Bazı kaynaklarda kızılelma yerine “diyâr-ı Üngürüs” tabiri kullanılmıştır. Evliya Çelebi, Hayretî’nin, “Şâhım kızılelmayı ayva ile doldurdun” mısraıyla sona eren kıtasının Budin’de Kızılelma Sarayı diye meşhur binanın divanhânesinde celî hatla yazılı olduğunu söylerken Âşık Çelebi, sadece son mısraını kaydettiği bu dörtlüğün Beç seferine tarih düşürüldüğünü belirtmektedir. Aynı şekilde Nev‘î, Aşkî, Kandî, Sâbit ve Enderunlu Vâsıf’ın şiirlerinde de bu anlamda kızılelma tabirinin yer aldığı görülmektedir.

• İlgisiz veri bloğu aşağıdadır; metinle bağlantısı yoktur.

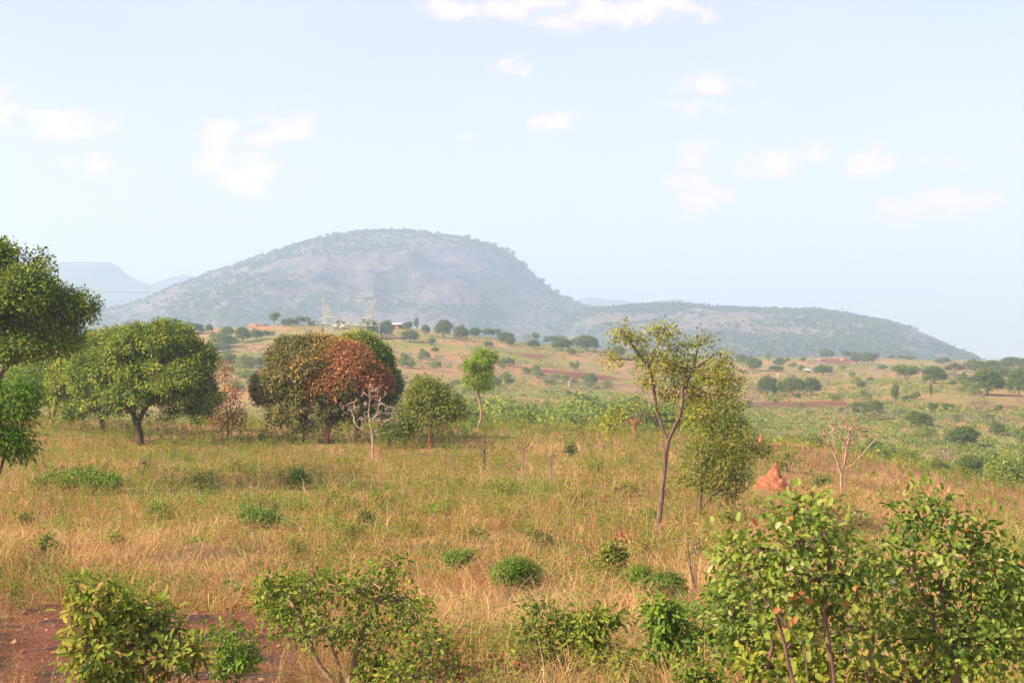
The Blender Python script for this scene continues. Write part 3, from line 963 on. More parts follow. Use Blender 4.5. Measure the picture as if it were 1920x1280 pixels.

Ziya Gökalp’in 23 Kânunusâni 1328’de (5 Şubat 1913) Türk Yurdu’nda yayımlanan ünlü manzum hikâyesi “Kızılelma” ile bu kavram değişik bir muhteva kazanarak yeniden gündeme gelir. Tanzimat’tan sonraki yıllarda hemen hemen unutulmaya yüz tutan bu sembole yeni bir anlam kazandırmaya çalışan Ziya Gökalp’te kızılelma bu defa, çökmekte ve dağılmakta olan Osmanlı Devleti yerine bütün Türkler’in bir araya gelerek kuracakları ve yüzyıllardır özlemini çektikleri Turan ülkesiyle eş anlamda kullanılır. “Kızılelma” manzumesi, bütün Türkler tarafından heyecanla karşılandığı gibi bazı şarkiyatçıların da konuyla ilgilenmesine yol açar. Ziya Gökalp’ten birkaç yıl sonra Ömer Seyfeddin “Kızılelma Neresi?” adıyla yayımladığı hikâyede (YM, I, nr. 21, 29 [Teşrînisâni 1917], s. 418) “padişahın atının ayağının bastığı yer” diye gösterdiği kızılelmaya “erişilmek istenen ülke” şeklinde açıklık getirir. 1914’te Aka Gündüz Muhterem Katil adlı kitabında, Yahya Kemal de “Gedik Ahmed Paşa’ya Gazel” adlı şiirinde yer alan, “Çıktı Otranto’ya pür-velvele Ahmed Pâşâ / Tûğlar varsa gerektir Kızılelma’ya kadar” mısralarında yine bu ideali ortaya koyar. Cumhuriyet’ten sonraki yıllarda Hüseyin Nihal Atsız, Arif Nihat Asya, Necdet Sancar, Niyazi Yıldırım Gençosmanoğlu gibi şair ve yazarlar da kızılelma motifini daha çok Ziya Gökalp’in kullandığı tarzda Türkçülük ideolojisi çevresinde ele alıp işlemişlerdir.